Smart men and women, elected by the citizens of the State of California, sit down and work on a budget. They are courteous, thoughtful and enter into discussions, compromises and exchanges based on party lines and constituent pressures. The media portrays these discussions as budget battles. They are portrayed as wars, conflicts and fights. Harsh words and threats are not the rule but the exception in budget discussions.

Reporting of congressional debate on health care reform, federal budgets and what to do about the wars are depicted as battles and wars.

Is it any wonder that family discussions become mayhem, when the media portrays political debates as battles? Why are we surprised when street kids resolve differences battling with guns and knives?

Film and TV add violence as the way to resolve differences. Human nature itself has a drive toward war and conflict.

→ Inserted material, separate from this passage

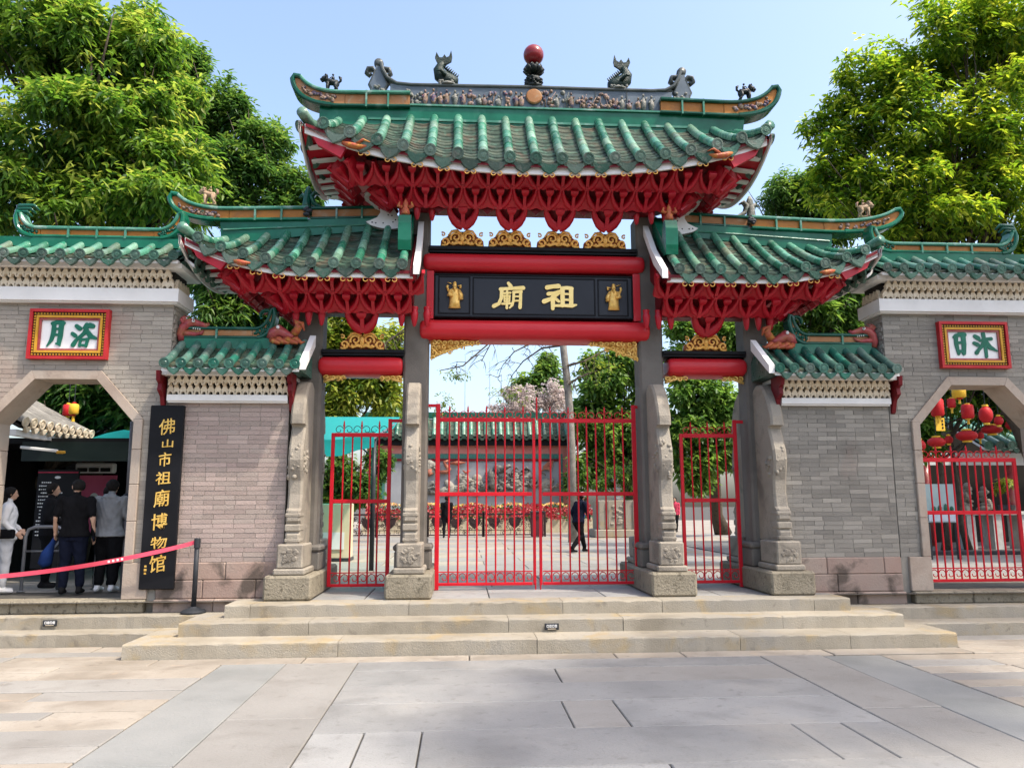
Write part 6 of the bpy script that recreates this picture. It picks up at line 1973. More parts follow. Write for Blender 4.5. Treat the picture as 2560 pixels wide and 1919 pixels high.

The media feeds such drives with its endless glorification of life as a battleground.


Thursday, January 07, 2010

Hubris and Schwarzenegger

I actually felt a little sorry for him as I read of Arnold Schwarzenegger’s final State of the Union address. He is a man of hubris, with “overbearing pride and presumption and arrogance.” He faced the enormous complexity and intransigence of the powers that run and influence the mechanics of the State of California. His sweeping agenda and efforts for change had minimal success. He put on a brave face and soldiers on, hubris hardly diminished.

Wednesday, January 06, 2010

Conservatives and Liberal

Conservatives want to make good people. Liberals want to make a good society. I suspect conservatives want to make a good society too but they want it done in a free enterprise capitalistic society. Liberals want to make good individuals too. I think the best way to create good individuals is when they are products of a good society. For instance, good schools are good societies and they produce good individuals. Good families are societies and they produce good individuals.